O palco da arte da bola acabou se transformando em presídio temporário para aqueles que, sem sorte, acabaram cercados pelas forças de repressão e ali mesmo, passaram por torturas físicas e psicológicas.
O palco da arte da bola acabou se transformando em presídio temporário para aqueles que, sem sorte, acabaram cercados pelas forças de repressão e ali mesmo, passaram por torturas físicas e psicológicas.
Zuenir Ventura narrou o episódio que chocou a opinião pública na época. "O que ocorreu ali chocou a
cidade - uma cidade que, desde a morte de Edson Luis, achava que já tinha
assistido a tudo em matéria de violência. Mais do que pela agressão física, as
fotos "hediondas" indignavam como símbolos do ultraje. A descrição de
soldados urinando sobre corpos indefesos ou passeando o cassetete entre as
pernas das moças, junto às imagens de jovens de mãos na cabeça, ajoelhados ou
deitados de bruços com o rosto na grama, eram uma alegoria da profanação".

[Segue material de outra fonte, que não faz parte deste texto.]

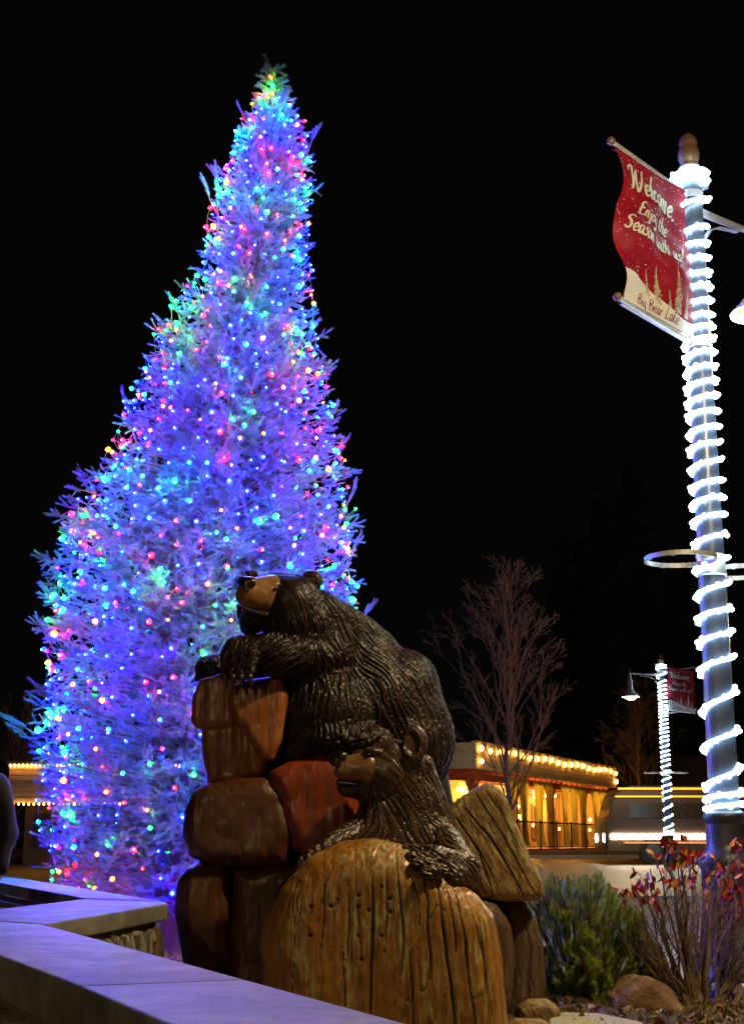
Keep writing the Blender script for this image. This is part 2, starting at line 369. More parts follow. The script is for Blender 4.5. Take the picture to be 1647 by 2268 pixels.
def blend(prims, k):
    def f(p):
        d = None
        for q in prims:
            kk = k
            if isinstance(q, tuple): q, kk = q
            e = q(p); d = e if d is None else smin(d, e, kk)
        return d
    return f
def solid(name, f, lo, hi, h, m, parent, sub=1, disp=None):
    V, Q = sdf_mesh(f, lo, hi, h); me = npmesh(name, V, Q, m)
    o = bpy.data.objects.new(name, me); link(o, parent)
    if sub:
        md = o.modifiers.new('s', 'SUBSURF'); md.levels = sub; md.render_levels = sub
        dg = bpy.context.evaluated_depsgraph_get(); dg.update()
        me2 = bpy.data.meshes.new_from_object(o.evaluated_get(dg)); o.modifiers.clear(); o.data = me2; bpy.data.meshes.remove(me); me2.name = name
    me = o.data; me.polygons.foreach_set('use_smooth', np.ones(len(me.polygons), dtype=bool))
    if disp:
        n = len(me.vertices); co = np.empty(n * 3, np.float32); me.vertices.foreach_get('co', co); co = co.reshape(-1, 3).astype(float)
        no = np.empty(n * 3, np.float32); me.vertex_normals.foreach_get('vector', no); no = no.reshape(-1, 3).astype(float)
        d, attrs = disp(co, no)
        me.vertices.foreach_set('co', (co + no * d[:, None]).astype(np.float32).ravel())
        for an, av in attrs.items():
            a = me.attributes.new(an, 'FLOAT', 'POINT'); a.data.foreach_set('value', av.astype(np.float32))
        me.update()
    return o
def fur_disp(guides, amp=0.010, freq=100.0, steps=9, hl=0.0075, calm=None):
    gp = np.array([g[0] for g in guides]); gd = np.array([g[1] for g in guides])
    gd = gd / np.linalg.norm(gd, axis=1)[:, None]
    def flow(p, n):
        wv = np.zeros((len(p), 3))
        for a, b in zip(gp, gd):
            wt = 1.0 / (((p - a) ** 2).sum(1) + 0.004) ** 1.7; wv += wt[:, None] * b
        # meander
        wv /= np.linalg.norm(wv, axis=1)[:, None] + 1e-9
        m = np.stack([vnoise(p * 9, 3), vnoise(p * 9, 4), vnoise(p * 9, 5)], 1) - 0.5
        wv += 0.75 * m
        wv -= (wv * n).sum(1)[:, None] * n
        return wv / (np.linalg.norm(wv, axis=1)[:, None] + 1e-9)
    def f(co, no):
        tot = np.zeros(len(co)); wsum = 0
        for sgn in (1, -1):
            p = co.copy()
            for k in range(steps):
                d = flow(p, no); p = p + sgn * d * hl
                wt = math.exp(-(k / steps) ** 2 * 1.2); tot += wt * (vnoise(p * freq, 1) - 0.5); wsum += wt
        a = tot / wsum; a = a / (a.std() + 1e-9)
        b = (vnoise(co * 26, 9) - 0.5) * 0.8
        s = np.tanh(a * 0.9) + 0.25 * b
        d = amp * s * (0.75 + 0.7 * vnoise(co * 7, 12))
        d += (vnoise(co * 11, 21) - 0.5) * amp * 1.6
        if calm is not None: d = d * calm(co)
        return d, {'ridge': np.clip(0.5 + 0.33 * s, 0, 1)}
    return f
def wood_disp(cracks, Y, ripple=0.003, holes=(), tilt=0, crk=1.0):
    def f(co, no):
        d = (vnoise(co * np.array([55, 55, 5.0]), 2) - 0.5) * ripple * 1.4 + (vnoise(co * 5, 6) - 0.5) * 0.011 + np.abs(vnoise(co * np.array([6, 6, 4.5]), 16) - 0.5) * 0.035 * (crk < 0.9) + (vnoise(co * np.array([26, 26, 9.0]), 19) - 0.5) * 0.006 * (crk < 0.9) + (vnoise(co * 14, 8) - 0.5) * 0.0035 + (vnoise(co * np.array([34, 34, 20.0]), 18) - 0.5) * 0.0035
        tl = math.radians(tilt); c0_, s0_ = math.cos(tl), math.sin(tl); cx_ = co[:, 0] * c0_ + co[:, 2] * s0_; cz_ = -co[:, 0] * s0_ + co[:, 2] * c0_
        q_ = np.stack([cx_ + 0.02 * (vnoise(co * 9, 61) - 0.5), co[:, 1] * 0.6, cz_], 1)
        n1 = vnoise(q_ * np.array([13, 9, 0.9]), 51); n2 = vnoise(q_ * np.array([27, 15, 2.2]), 52)
        msk = np.clip((vnoise(q_ * np.array([3, 3, 1.6]), 53) - 0.52) * 6, 0, 1)
        cr = np.clip(1.2 - np.abs(n1 - 0.5) / 0.016, 0, 1) * msk * 0.4; cr = np.maximum(cr, np.clip(1.1 - np.abs(n2 - 0.5) / 0.030, 0, 1) * np.clip((vnoise(q_ * np.array([5, 5, 3.0]), 54) - 0.5) * 6, 0, 1) * 0.45) * crk
        for (pts, wd) in cracks:      # polyline in photo position, on the front of the block
            W = np.array([[P(u, v, Y).x, P(u, v, Y).z] for u, v in pts])
            x = co[:, [0, 2]] + np.stack([(vnoise(co * 7, 31) - 0.5) * 0.014 + (vnoise(co * 60, 32) - 0.5) * 0.003, np.zeros(len(co))], 1); dm = np.full(len(co), 9.0)
            tt = np.zeros(len(co)); n = len(W) - 1
            for i in range(n):
                e = W[i + 1] - W[i]; q = x - W[i]; t = np.clip(q @ e / (e @ e), 0, 1); dd = np.linalg.norm(q - t[:, None] * e, axis=1)
                up = dd < dm; tt = np.where(up, (i + t) / n, tt); dm = np.minimum(dm, dd)
            ww = wd * 0.62 * (0.35 + 0.9 * np.sin(np.pi * np.clip(tt, 0.04, 0.96)) ** 0.6) * (0.6 + 0.8 * vnoise(co * 12, 44))
            c = np.clip(1.25 - dm / ww, 0, 1) * (no[:, 1] < 0.35)
            cr = np.maximum(cr, c)
        for (u, v, r) in holes:
            c0 = P(u, v, Y); dd = np.hypot(co[:, 0] - c0.x, co[:, 2] - c0.z); cr = np.maximum(cr, np.clip(1.3 - dd / r, 0, 1) * (no[:, 1] < 0))
        return d - 0.0095 * cr, {'crack': np.clip(cr * 1.3, 0, 1)}
    return f
def bounds(pts, pad):
    a = np.array([list(p) for p in pts]); return a.min(0) - pad, a.max(0) + pad

# ------------------------------------------------------------------ ground, pavement, road
def gz(y):
    return float(np.interp(y, [-60, 18, 27, 52, 55, 57, 300], [-0.06, -0.06, 0.0, 0.42, 0.46, 0.74, 0.74]))
def strip(name, m, poly_rows, off, kind='structure'):
    b = MB(); v = []; f = []
    for (y, x0, x1) in poly_rows: v += [(x0, y, gz(y) + off), (x1, y, gz(y) + off)]
    for i in range(len(poly_rows) - 1): f.append((2 * i, 2 * i + 1, 2 * i + 3, 2 * i + 2))
    b.add(v, f); o = b.build(name, m); return tag(o, kind=kind)
ys = [-60, -20, 0, 10, 18, 22, 27, 35, 45, 52, 55, 57, 80, 150, 900]
strip('ground', M['earth'], [(y, -400, 400) for y in ys], -0.02)
strip('pavement', M['concrete'], [(10.6, 1.2, 60), (18, -3, 60), (22, -6, 60), (26.9, -40, 60)], 0.0)
strip('road', M['asphalt'], [(27.3, -90, 90), (35, -90, 90), (45, -90, 90), (52, -90, 90), (54.6, -90, 90)], -0.012)
b = MB(); b.box((-40, 26.9, -0.1), (60, 27.15, 0.06)); tag(b.build('kerb', M['kerb'], bevel=0.01), kind='structure')
b = MB(); b.box((-40, 54.6, 0.2), (60, 54.8, 0.56)); tag(b.build('kerb', M['kerb'], bevel=0.01), kind='structure')
# bank in front of the terrace
b = MB(); b.prism([(2.5, 54.9), (40, 54.9), (40, 56.6), (2.5, 56.6)], 0.3, 0.73); tag(b.build('terrace_bank', surf('brown_bank', (0.14, 0.075, 0.035), (0.22, 0.13, 0.07), 1.2, 0.8, 0.4, 20, 0.02)), kind='structure')
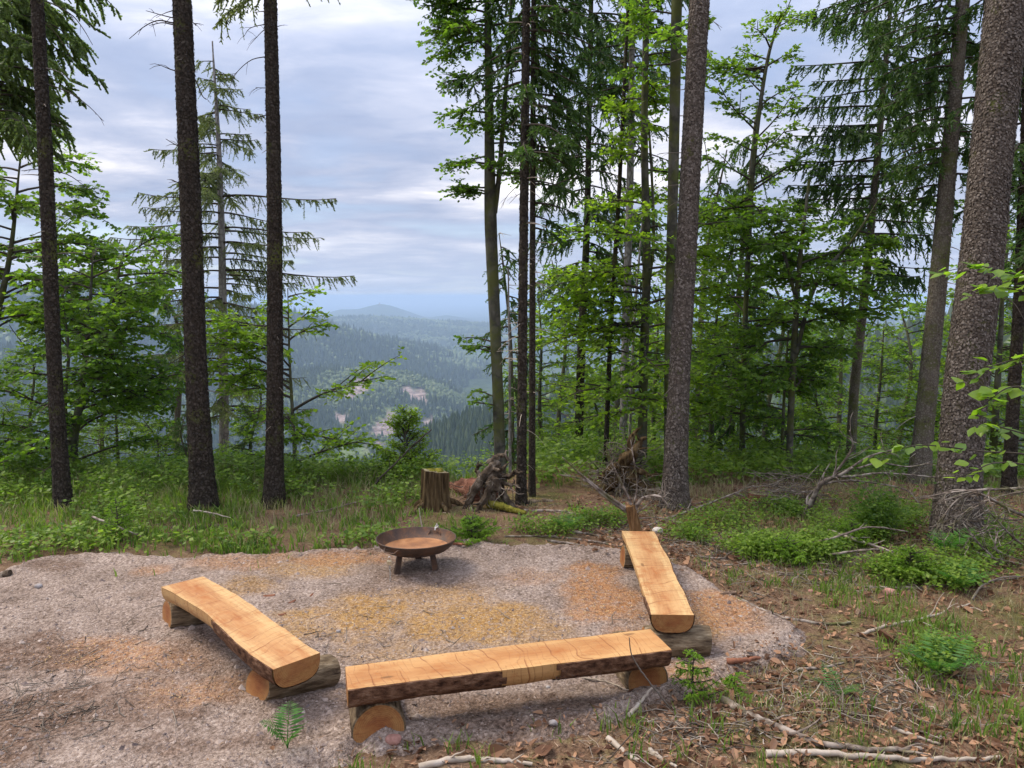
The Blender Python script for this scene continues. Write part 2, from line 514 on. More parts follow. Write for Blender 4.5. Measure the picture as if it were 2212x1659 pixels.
def rustmat(name, c0, c1, c2, rough):
    m, nt, b, out = newmat(name)
    oc = ocoord(nt)
    f = noise(nt, oc, 9, 6, 0.65)
    g = noise(nt, oc, 90, 3, 0.6)
    col = ramp(nt, mth(nt, 'ADD', mth(nt, 'MULTIPLY', f, 0.75), mth(nt, 'MULTIPLY', g, 0.25)), [(0.35, c0), (0.5, c1), (0.66, c2)])
    lk(nt, col, b.inputs['Base Color'])
    lk(nt, ramp(nt, f, [(0.3, (rough - .12,) * 3), (0.7, (rough + .12,) * 3)]), b.inputs['Roughness'])
    b.inputs['Metallic'].default_value = 0.25
    bump(nt, b, g, 0.25, 0.002)
    return m


RUST_OUT = rustmat('rust_dark', (0.03, 0.02, 0.016), (0.065, 0.04, 0.028), (0.14, 0.07, 0.035), 0.62)
RUST_IN = rustmat('rust_orange', (0.2, 0.085, 0.032), (0.34, 0.15, 0.055), (0.45, 0.22, 0.09), 0.45)
RUST_WALL = rustmat('rust_brown', (0.035, 0.022, 0.016), (0.085, 0.045, 0.026), (0.19, 0.085, 0.035), 0.6)
STEEL = plainmat('zinc_steel', [(0.3, (0.45, 0.44, 0.42)), (0.7, (0.65, 0.64, 0.62))], 40, 0.35, 0.5, 0.1, 0.001)
STEEL.node_tree.nodes['Principled BSDF'].inputs['Metallic'].default_value = 0.85
BRASS = plainmat('lock_brass', [(0.3, (0.42, 0.36, 0.24)), (0.7, (0.6, 0.53, 0.38))], 30, 0.4, 0.5, 0.1, 0.001)
BRASS.node_tree.nodes['Principled BSDF'].inputs['Metallic'].default_value = 0.6


def groundmat():
    m, nt, b, out = newmat('forest_floor')
    oc = ocoord(nt)
    big_ = noise(nt, oc, 0.9, 5, 0.6)
    mid = noise(nt, oc, 7, 5, 0.65)
    fin = noise(nt, oc, 70, 4, 0.7)
    col = ramp(nt, mth(nt, 'ADD', mth(nt, 'MULTIPLY', mid, 0.5), mth(nt, 'MULTIPLY', fin, 0.5)),
               [(0.34, (0.05, 0.028, 0.017)), (0.48, (0.14, 0.085, 0.052)), (0.58, (0.23, 0.15, 0.095)), (0.7, (0.34, 0.25, 0.17))])
    moss = ramp(nt, mth(nt, 'ADD', mth(nt, 'MULTIPLY', big_, 0.6), mth(nt, 'MULTIPLY', mid, 0.4)), [(0.5, (0, 0, 0)), (0.6, (0.75,) * 3)])
    mcol = ramp(nt, fin, [(0.35, (0.045, 0.05, 0.012)), (0.65, (0.14, 0.15, 0.035))])
    col = mixc(nt, moss, col, mcol)
    lk(nt, col, b.inputs['Base Color'])
    b.inputs['Roughness'].default_value = 0.95
    b.inputs['Specular IOR Level'].default_value = 0.1
    bump(nt, b, mth(nt, 'ADD', mid, mth(nt, 'MULTIPLY', fin, 0.5)), 0.9, 0.03)
    return m


def padmat():
    m, nt, b, out = newmat('gravel_pad')
    oc = ocoord(nt)
    saw = N(nt, 'Attribute', attribute_name='sawdust').outputs['Fac']
    soil = N(nt, 'Attribute', attribute_name='soil').outputs['Fac']
    ora = N(nt, 'Attribute', attribute_name='orange').outputs['Fac']
    v = N(nt, 'TexVoronoi')
    v.inputs['Scale'].default_value = 60
    lk(nt, oc, v.inputs['Vector'])
    v2 = N(nt, 'TexVoronoi')
    v2.inputs['Scale'].default_value = 150
    lk(nt, oc, v2.inputs['Vector'])
    big_ = noise(nt, oc, 2.2, 5, 0.65)
    fin = noise(nt, oc, 45, 4, 0.7)
    rnd = mth(nt, 'ADD', mth(nt, 'MULTIPLY', N(nt, 'SeparateColor').outputs[0], 0.0), mth(nt, 'ADD', mth(nt, 'MULTIPLY', big_, 0.35), mth(nt, 'MULTIPLY', fin, 0.65)))
    col = ramp(nt, rnd, [(0.35, (0.075, 0.05, 0.036)), (0.44, (0.19, 0.139, 0.108)), (0.54, (0.285, 0.218, 0.178)), (0.68, (0.45, 0.365, 0.31))])
    bwc = N(nt, 'RGBToBW')
    lk(nt, v.outputs['Color'], bwc.inputs[0])
    cell = mixc(nt, 0.45, col, bwc.outputs[0], 'SOFT_LIGHT')
    hs = N(nt, 'HueSaturation')
    hs.inputs['Saturation'].default_value = 1.0
    lk(nt, cell, hs.inputs['Color'])
    col = hs.outputs[0]
    sawc = ramp(nt, fin, [(0.35, (0.22, 0.115, 0.04)), (0.55, (0.37, 0.215, 0.075)), (0.72, (0.47, 0.31, 0.13))])
    orac = ramp(nt, fin, [(0.35, (0.23, 0.10, 0.042)), (0.55, (0.37, 0.185, 0.08)), (0.72, (0.47, 0.28, 0.145))])
    grit = ramp(nt, noise(nt, oc, 24, 5, 0.7), [(0.38, (0.35,) * 3), (0.55, (1, 1, 1))])
    col = mixc(nt, mth(nt, 'MULTIPLY', saw, grit), col, sawc)
    col = mixc(nt, mth(nt, 'MULTIPLY', ora, grit), col, orac)
    soil_shade_c = ramp(nt, fin, [(0.35, (0.055, 0.033, 0.022)), (0.52, (0.14, 0.088, 0.06)), (0.66, (0.26, 0.175, 0.13))])  # brown of the bare soil and of the painted bench and bowl shadows
    soil = mth(nt, 'MULTIPLY', soil, ramp(nt, noise(nt, oc, 14, 4, 0.7), [(0.36, (0.4,) * 3), (0.52, (1, 1, 1))]))
    col = mixc(nt, soil, col, soil_shade_c)
    lk(nt, col, b.inputs['Base Color'])
    b.inputs['Roughness'].default_value = 0.92
    b.inputs['Specular IOR Level'].default_value = 0.15
    h = mth(nt, 'ADD', mth(nt, 'MULTIPLY', v.outputs['Distance'], -0.7), mth(nt, 'ADD', mth(nt, 'MULTIPLY', v2.outputs['Distance'], -0.4), fin))
    bump(nt, b, h, 0.9, 0.012)
    return m


def hillmat():
    m, nt, b, out = newmat('wooded_hills')
    oc = ocoord(nt)
    rock = N(nt, 'Attribute', attribute_name='rock').outputs['Fac']
    mead = N(nt, 'Attribute', attribute_name='meadow').outputs['Fac']
    f = noise(nt, oc, 0.05, 5, 0.7)
    g = noise(nt, oc, 0.004, 3, 0.6)
    col = ramp(nt, mth(nt, 'ADD', mth(nt, 'MULTIPLY', f, 0.6), mth(nt, 'MULTIPLY', g, 0.4)), [(0.38, (0.025, 0.043, 0.02)), (0.5, (0.05, 0.074, 0.03)), (0.64, (0.085, 0.112, 0.042))])
    col = mixc(nt, mead, col, (0.15, 0.19, 0.06))
    rc = ramp(nt, noise(nt, mapping(nt, oc, (1, 1, 0.35)), 0.09, 5, 0.7), [(0.36, (0.14, 0.10, 0.085)), (0.55, (0.33, 0.25, 0.22)), (0.7, (0.46, 0.37, 0.33))])
    col = mixc(nt, rock, col, rc)
    lk(nt, col, b.inputs['Base Color'])
    b.inputs['Roughness'].default_value = 0.95
    b.inputs['Specular IOR Level'].default_value = 0.05
    bump(nt, b, f, 1.0, 14.0)
    return m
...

Usando da truculência habitual, os soldados puseram os estudantes deitados de bruços
com a cara enfiada no gramado, outros ficaram com as mãos na
nuca e encostados a um muro, enquanto as mulheres eram forçadas a andar de
quatro diante do escárnio dos policiais.
As consequências da violência policial foram sentidas nos dias subsequentes. No dia seguinte, que ficou conhecido como "sexta-feira sangrenta", estudantes, apoiados por
populares, transformaram o centro do Rio de Janeiro numa praça de guerra. Eles protestavam contra a ação da PM no campo do Botafogo. Enfrentamentos
durante todo o dia deixaram como saldo mais de mil presos, sessenta feridos e três mortos.
Quatro dias depois o país ficaria atônito com a "Passeata dos Cem Mil". Estava claro que a ditadura não estava agradando a todos e que nem o palco do chamado "ópio do povo" seria poupado das cenas da violência dos anos de chumbo.